Died: Budapest, Hungary, February 16, 1977

Founder of Recursive Function Theory

Rózsa Péter (originally Politzer) grew up in a country torn by war and civil strife in which simply living from day to day was never easy. She made major contributions to mathematical theory for which she received some recognition in her lifetime, but her name, which should be written together with the names of the founders of computational theory (Gödel, Turing, Church, Kleene), is all but forgotten today. In this, she no doubt shares the fate of other Eastern European scientists of the same period.
"No other field can offer, to such an extent as mathematics, the joy of discovery, which is perhaps the greatest human joy,"* said Rózsa Péter in her lectures to general audiences, which were often titled "Mathematics is Beautiful." In the mouth of another, this might be a naive effusion; for her, it was hard-won wisdom.
Péter enrolled at Eötvös Loránd University in 1922 with the intention of studying chemistry but soon discovered that her real interest was mathematics. She studied with world-famous mathematicians, including Lipót Fejér and Jósef Kürschák, and it was here that she met a longtime collaborator, László Kalmár, who first called her attention to the subject of recursive functions.
After she graduated in 1927, Péter lived by taking tutoring jobs and high-school teaching. She also began graduate studies. Kalmár told her about Gödel's work on the subject of incompleteness,** whereupon she devised her own, different proofs, focusing on the recursive functions used by Gödel. She gave a paper on the recursive functions at the International Congress of Mathematicians in Zurich in 1932, where she first proposed that such functions be studied as a separate subfield of mathematics. More papers followed, and she received her Ph.D. summa cum laude in 1935. In 1937, she became a contributing editor of the Journal of Symbolic Logic.
rosza-peter
Forbidden to teach by the Fascist laws passed in 1939, and briefly confined to the ghetto in Budapest, Péter continued working during the war years. In 1943, she wrote and printed a book, Playing with Infinity, a discussion of ideas in number theory and logic for the lay reader. Many copies were destroyed by bombing and the book was not distributed until the war ended. She lost her brother and many friends and fellow mathematicians to Fascism, and a foreword to later editions of Playing with Infinity memorializes them.

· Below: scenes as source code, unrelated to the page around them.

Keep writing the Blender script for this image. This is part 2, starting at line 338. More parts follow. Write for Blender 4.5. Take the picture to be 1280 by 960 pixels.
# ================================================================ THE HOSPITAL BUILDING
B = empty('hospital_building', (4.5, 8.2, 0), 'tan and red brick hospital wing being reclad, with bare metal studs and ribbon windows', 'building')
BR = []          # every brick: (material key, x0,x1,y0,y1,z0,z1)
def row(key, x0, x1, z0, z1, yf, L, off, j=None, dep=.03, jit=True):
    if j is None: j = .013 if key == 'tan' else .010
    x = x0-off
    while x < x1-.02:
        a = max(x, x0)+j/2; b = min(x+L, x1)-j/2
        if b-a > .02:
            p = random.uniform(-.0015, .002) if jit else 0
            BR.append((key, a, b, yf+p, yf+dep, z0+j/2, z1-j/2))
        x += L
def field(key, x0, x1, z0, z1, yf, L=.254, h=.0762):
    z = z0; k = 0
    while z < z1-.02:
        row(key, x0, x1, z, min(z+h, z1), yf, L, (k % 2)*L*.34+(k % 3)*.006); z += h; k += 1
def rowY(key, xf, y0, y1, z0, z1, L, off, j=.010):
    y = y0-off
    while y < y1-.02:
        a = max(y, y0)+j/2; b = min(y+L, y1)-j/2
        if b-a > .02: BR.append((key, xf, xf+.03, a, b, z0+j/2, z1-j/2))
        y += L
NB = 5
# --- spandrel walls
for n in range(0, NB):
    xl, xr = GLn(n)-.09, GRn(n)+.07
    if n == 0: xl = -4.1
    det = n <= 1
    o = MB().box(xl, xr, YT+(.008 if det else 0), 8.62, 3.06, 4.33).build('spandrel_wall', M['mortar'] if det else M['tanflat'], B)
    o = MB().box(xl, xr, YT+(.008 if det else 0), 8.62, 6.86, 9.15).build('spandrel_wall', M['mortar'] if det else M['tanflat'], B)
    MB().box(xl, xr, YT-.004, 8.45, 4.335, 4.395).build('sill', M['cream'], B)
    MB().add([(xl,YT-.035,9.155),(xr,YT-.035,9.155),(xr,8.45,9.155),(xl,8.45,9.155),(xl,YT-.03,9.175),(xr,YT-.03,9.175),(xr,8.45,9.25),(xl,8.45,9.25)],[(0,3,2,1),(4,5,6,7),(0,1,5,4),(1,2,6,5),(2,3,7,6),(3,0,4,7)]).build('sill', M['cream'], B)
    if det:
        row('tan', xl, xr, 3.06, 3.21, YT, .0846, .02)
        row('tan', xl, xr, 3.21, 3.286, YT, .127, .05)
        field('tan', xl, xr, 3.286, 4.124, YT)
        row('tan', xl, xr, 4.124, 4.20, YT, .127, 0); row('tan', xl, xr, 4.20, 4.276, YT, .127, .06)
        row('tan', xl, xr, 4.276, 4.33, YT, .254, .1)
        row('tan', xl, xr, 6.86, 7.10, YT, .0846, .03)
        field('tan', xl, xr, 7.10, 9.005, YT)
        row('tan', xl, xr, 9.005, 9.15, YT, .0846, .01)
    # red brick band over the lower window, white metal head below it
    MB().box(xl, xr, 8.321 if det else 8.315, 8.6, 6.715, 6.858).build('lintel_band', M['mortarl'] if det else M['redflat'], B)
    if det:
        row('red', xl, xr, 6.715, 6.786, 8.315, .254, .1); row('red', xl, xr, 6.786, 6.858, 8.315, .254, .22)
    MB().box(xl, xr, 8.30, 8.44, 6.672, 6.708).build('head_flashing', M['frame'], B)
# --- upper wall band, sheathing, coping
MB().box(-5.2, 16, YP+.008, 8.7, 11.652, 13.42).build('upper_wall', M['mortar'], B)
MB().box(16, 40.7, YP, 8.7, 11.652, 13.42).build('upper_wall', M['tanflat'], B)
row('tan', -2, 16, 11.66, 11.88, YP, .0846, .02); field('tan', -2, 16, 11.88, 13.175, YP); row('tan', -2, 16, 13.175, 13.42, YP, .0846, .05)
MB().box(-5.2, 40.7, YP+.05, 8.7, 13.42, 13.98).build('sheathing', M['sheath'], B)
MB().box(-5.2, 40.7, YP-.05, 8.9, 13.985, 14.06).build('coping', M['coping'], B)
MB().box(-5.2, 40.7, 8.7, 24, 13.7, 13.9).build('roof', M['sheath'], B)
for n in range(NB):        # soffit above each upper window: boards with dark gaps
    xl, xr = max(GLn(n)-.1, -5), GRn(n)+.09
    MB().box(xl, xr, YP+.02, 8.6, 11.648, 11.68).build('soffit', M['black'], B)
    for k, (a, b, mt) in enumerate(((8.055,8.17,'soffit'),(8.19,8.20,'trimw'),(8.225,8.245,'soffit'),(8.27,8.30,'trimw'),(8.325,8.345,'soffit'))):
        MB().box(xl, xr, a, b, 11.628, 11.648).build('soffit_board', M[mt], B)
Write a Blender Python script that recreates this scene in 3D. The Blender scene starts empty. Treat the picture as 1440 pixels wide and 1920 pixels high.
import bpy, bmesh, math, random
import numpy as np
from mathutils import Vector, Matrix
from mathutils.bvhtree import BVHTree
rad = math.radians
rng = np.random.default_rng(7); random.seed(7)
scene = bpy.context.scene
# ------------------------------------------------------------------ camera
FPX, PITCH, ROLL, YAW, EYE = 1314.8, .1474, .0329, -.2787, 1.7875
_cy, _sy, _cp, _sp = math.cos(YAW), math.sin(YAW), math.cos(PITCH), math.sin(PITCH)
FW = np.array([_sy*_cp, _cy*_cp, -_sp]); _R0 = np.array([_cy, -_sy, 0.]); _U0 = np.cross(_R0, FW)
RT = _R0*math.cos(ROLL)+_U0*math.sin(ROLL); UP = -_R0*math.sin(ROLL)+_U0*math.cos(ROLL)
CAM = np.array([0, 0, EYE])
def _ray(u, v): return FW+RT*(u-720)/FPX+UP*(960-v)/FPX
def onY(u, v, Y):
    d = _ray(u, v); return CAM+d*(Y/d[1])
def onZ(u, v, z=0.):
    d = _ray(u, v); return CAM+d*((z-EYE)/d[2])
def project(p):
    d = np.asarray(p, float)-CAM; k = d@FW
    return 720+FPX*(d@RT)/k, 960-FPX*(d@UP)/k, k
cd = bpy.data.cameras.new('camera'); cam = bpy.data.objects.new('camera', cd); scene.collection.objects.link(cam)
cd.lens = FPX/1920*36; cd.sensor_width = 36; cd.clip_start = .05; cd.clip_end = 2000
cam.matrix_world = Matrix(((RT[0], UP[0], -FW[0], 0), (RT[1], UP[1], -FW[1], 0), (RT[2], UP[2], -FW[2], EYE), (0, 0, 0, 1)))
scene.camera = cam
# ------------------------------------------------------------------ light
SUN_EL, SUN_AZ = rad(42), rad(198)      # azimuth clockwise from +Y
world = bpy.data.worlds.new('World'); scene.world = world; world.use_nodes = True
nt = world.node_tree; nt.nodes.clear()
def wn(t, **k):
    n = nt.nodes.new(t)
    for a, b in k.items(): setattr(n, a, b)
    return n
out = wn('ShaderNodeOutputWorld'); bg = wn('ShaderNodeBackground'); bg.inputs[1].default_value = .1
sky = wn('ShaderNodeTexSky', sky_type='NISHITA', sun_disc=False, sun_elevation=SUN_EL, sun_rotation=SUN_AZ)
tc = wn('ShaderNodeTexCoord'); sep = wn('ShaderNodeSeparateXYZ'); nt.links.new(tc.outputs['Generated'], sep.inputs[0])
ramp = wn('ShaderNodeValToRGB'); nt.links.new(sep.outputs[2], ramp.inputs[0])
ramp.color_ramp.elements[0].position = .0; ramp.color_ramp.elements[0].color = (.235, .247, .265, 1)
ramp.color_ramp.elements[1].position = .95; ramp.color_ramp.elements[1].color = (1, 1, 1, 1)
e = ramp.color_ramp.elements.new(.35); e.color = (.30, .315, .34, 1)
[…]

In 1945, the war over, she obtained her first regular position at the Budapest Teachers' College. In 1951 she published a monograph, Recursive Functions, which went through many editions and which earned her the state's Kossuth Award. When the teachers' college was closed in 1955, she became a professor at Eötvös Loránd University, until her retirement in 1975. In 1976, she published Recursive Functions in Computer Theory.
She was called Aunt Rózsa by generations of students and worked to increase opportunities in mathematics for girls and young women. She died on the eve of her birthday in 1977. In her eulogy, her student Ferenc Genzwein recalled that she taught "that facts are only good for bursting open the wrappings of the mind and spirit" in the "endless search for truth."§

* "Mathematics is Beautiful," an address delivered to high school teachers and students in 1963 and published in the journal Mathematik in der Schule 2 (1964), pp. 81-90. An English translation by Leon Harkleroad (Cornell University) was published in The Mathematical Intelligencer 12 (1990), pp. 58-64. We are indebted to Leon Harkleroad for permission to quote from published and unpublished materials.
** Related in "Rózsa Péter: Recursive Function Theory's Founding Mother," by Edie Morris (University of Louisville) and Leon Harkleroad, published with Péter's speech in The Mathematical Intelligencer, op. cit.
‡ Translated and published in the United States by Dover in 1976.
§ Translated by Leon Harkleroad, personal communication.